Google responsabile del trattamento dati

«Il gestore di un motore di ricerca su Internet è responsabile del trattamento effettuato dei dati personali che appaiono su pagine web pubblicate da terzi». Così si è espressa la Corte di giustizia dell’Unione europea a seguito del caso di Mario Costeja González, ribaltando le posizioni della precedente sentenza datata giugno 2013.
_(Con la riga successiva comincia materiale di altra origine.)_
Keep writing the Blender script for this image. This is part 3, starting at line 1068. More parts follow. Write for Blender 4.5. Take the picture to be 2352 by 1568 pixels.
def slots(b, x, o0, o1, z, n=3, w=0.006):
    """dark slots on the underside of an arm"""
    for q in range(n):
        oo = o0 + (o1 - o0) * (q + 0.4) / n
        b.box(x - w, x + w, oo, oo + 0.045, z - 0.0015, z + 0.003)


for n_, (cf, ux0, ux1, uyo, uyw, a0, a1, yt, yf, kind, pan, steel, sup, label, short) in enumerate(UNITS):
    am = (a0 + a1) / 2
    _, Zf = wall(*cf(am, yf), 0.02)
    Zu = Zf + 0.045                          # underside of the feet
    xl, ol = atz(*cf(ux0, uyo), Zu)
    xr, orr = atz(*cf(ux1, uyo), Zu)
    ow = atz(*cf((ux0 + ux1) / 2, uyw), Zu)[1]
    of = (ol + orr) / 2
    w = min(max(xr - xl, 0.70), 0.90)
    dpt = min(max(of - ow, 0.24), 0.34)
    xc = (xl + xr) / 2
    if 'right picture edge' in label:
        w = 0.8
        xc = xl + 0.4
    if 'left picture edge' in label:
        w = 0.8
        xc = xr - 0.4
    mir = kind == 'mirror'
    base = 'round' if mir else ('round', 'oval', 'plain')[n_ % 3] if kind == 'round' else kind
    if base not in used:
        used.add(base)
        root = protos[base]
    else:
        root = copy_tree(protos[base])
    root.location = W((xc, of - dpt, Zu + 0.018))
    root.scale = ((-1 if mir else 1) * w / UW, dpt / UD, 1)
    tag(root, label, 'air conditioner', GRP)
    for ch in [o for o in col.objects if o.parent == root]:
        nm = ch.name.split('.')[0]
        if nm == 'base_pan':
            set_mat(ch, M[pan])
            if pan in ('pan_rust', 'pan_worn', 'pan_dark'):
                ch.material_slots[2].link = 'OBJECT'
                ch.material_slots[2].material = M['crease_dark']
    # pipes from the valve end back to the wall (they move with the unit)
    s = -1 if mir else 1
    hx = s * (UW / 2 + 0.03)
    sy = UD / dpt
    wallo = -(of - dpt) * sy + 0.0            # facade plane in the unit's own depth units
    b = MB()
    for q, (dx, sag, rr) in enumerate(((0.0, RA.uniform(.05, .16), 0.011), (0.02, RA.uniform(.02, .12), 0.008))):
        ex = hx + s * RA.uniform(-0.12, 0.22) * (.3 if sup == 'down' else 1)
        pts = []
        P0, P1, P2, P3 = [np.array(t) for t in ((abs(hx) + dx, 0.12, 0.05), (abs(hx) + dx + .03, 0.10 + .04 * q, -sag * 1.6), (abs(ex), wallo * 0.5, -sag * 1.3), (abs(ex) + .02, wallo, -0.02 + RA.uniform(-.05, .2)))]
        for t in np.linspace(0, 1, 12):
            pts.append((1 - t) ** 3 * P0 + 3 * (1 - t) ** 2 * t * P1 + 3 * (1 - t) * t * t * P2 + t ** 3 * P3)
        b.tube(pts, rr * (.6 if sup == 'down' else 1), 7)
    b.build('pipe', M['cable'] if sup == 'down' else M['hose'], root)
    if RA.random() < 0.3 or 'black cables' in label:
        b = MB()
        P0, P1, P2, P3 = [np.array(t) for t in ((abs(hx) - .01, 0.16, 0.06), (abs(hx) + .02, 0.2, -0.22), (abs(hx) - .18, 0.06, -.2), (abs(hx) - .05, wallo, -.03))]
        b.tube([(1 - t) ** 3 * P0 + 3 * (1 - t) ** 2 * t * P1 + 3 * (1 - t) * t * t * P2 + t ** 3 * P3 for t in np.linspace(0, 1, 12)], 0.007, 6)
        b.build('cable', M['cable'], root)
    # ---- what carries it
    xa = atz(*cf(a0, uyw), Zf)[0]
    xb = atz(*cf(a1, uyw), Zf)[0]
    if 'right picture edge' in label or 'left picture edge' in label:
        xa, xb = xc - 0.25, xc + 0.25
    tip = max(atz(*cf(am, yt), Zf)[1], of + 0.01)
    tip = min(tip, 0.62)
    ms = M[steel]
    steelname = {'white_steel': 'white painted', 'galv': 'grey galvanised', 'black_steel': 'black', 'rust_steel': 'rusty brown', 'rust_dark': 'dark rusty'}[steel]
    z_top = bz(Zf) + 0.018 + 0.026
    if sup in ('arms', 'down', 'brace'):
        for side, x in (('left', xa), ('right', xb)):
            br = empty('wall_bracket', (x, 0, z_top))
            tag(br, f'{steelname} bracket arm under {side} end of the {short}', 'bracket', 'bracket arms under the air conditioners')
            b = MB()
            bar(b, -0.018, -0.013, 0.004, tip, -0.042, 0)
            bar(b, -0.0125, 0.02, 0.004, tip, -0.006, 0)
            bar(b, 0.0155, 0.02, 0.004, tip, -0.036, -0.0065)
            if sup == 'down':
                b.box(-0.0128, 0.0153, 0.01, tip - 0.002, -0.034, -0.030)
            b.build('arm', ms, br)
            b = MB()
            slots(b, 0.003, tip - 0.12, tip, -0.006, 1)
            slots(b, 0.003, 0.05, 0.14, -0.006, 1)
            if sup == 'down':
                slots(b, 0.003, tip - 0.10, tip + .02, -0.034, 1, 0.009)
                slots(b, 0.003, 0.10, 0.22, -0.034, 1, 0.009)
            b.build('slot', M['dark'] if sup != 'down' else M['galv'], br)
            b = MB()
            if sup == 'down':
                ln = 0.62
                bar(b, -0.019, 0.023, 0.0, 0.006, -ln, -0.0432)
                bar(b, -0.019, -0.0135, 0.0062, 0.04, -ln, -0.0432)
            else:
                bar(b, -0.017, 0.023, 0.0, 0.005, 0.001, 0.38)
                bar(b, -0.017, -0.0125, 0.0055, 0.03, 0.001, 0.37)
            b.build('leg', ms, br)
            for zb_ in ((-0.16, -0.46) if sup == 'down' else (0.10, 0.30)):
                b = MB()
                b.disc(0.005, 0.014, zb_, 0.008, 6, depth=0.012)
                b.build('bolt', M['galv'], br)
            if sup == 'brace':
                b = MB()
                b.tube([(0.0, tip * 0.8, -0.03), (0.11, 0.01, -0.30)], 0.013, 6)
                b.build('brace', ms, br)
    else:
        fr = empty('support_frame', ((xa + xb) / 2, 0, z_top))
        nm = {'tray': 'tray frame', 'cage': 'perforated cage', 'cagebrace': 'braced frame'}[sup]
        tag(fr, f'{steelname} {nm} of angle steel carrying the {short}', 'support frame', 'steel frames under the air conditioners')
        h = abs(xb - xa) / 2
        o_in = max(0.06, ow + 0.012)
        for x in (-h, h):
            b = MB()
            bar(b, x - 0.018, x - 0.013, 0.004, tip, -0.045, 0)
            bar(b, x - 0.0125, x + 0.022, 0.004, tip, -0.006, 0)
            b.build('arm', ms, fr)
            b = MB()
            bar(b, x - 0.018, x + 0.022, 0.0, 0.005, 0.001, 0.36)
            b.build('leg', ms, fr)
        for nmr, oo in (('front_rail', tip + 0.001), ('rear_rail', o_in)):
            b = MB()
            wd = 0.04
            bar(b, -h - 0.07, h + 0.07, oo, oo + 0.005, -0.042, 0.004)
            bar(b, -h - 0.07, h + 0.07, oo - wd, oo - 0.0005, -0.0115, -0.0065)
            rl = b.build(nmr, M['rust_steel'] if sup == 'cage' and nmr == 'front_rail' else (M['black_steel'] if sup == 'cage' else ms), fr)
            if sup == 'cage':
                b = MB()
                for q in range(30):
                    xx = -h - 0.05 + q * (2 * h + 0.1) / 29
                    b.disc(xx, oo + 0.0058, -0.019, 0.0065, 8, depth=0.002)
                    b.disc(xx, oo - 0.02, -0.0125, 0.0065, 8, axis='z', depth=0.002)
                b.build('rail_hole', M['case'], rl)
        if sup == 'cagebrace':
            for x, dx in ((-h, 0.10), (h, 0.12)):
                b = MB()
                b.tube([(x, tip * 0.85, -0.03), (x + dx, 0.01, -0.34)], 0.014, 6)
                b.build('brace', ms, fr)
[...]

Il cittadino spagnolo, appellandosi a quello che è stato nominato diritto all’oblio, chiedeva infatti che venissero rimossi dei contenuti che lo riguardavano in prima persona sulle pagine web del quotidiano La Vanguardia, o che venissero altrimenti occultati i link alle pagine in questione dai risultati del motore di ricerca del gruppo Google. L’Agenzia spagnola di protezione dei dati (Aedp, Agencia española de protección de datos), a cui González si era rivolto, ha respinto il reclamo contro il quotidiano – che aveva piena legittimità di pubblicare le informazioni – mentre ha accolto quello nei confronti di Google Spain e Google Inc.; quelli di Big G. hanno presentato due ricorsi davanti all’Audiencia Nacional, ed è allora che il giudice spagnolo si è rivolto alla Corte che ha sede a Lussemburgo, la quale ha deliberato quanto sopra riportato. Gli articoli continueranno quindi ad essere presenti e disponibili alla consultazione dei database degli organi di informazione interessati, ma qualora il soggetto lo richieda, e al verificarsi di alcune condizioni, dovranno essere resi invisibili da Google e da tutti i suoi fratelli minori (Yahoo e Bing al secondo e terzo posto dei più utilizzati).

 

«Si tratta di una decisione deludente per i motori di ricerca e per gli editori online», ha commentato un portavoce dell’azienda californiana, e, aggiungiamo noi, che non manca di sollevare tutta una serie di questioni e problematiche. È chiaro ad esempio che le leggi in vigore per un soggetto privato non potranno valere allo stesso modo per un personaggio pubblico, perché in questo caso si andrebbe a ledere il diritto dei cittadini ad essere informati, e di questo sembra avvedersene anche la Corte, che rimette però la decisione ad un aristotetlico giusto equilibrio fra le diverse istanze. Un’aurea mediocritas che sarà tuttavia difficilmente raggiungibile in assenza di una precisa normativa in materia. In linea del tutto teorica inoltre, se un contenuto risulta a tutti gli effetti giusto e rispondente a verità perché si dovrebbe procedere alla sua rimozione? Per non finire tutti sotto il rogo mediatico di quella gigantesca lente da ingrandimento che ad oggi è Internet, certo. Ma su quali basi ideologiche si fonda il diritto all’oblio? Dopo quanto tempo si ha la facoltà di esercitarlo? È più pericolosa una rete dotata di memoria permanente o capace di cancellazione a breve termine? Infine, siamo sicuri che la responsabilità sia da imputare al motore di ricerca e che questi non abbia invece un rapporto di terzietà? E come farà Google o chi per lei a giudicare caso per caso l’idoneità di questo o quel soggetto al fine di evadere la sua richiesta? Se si vuole capire da che parte sta andando il mondo sarà necessario rispondere al più presto a queste domande, e sarà la nostra fortuna se riusciremo a farlo nel modo corretto.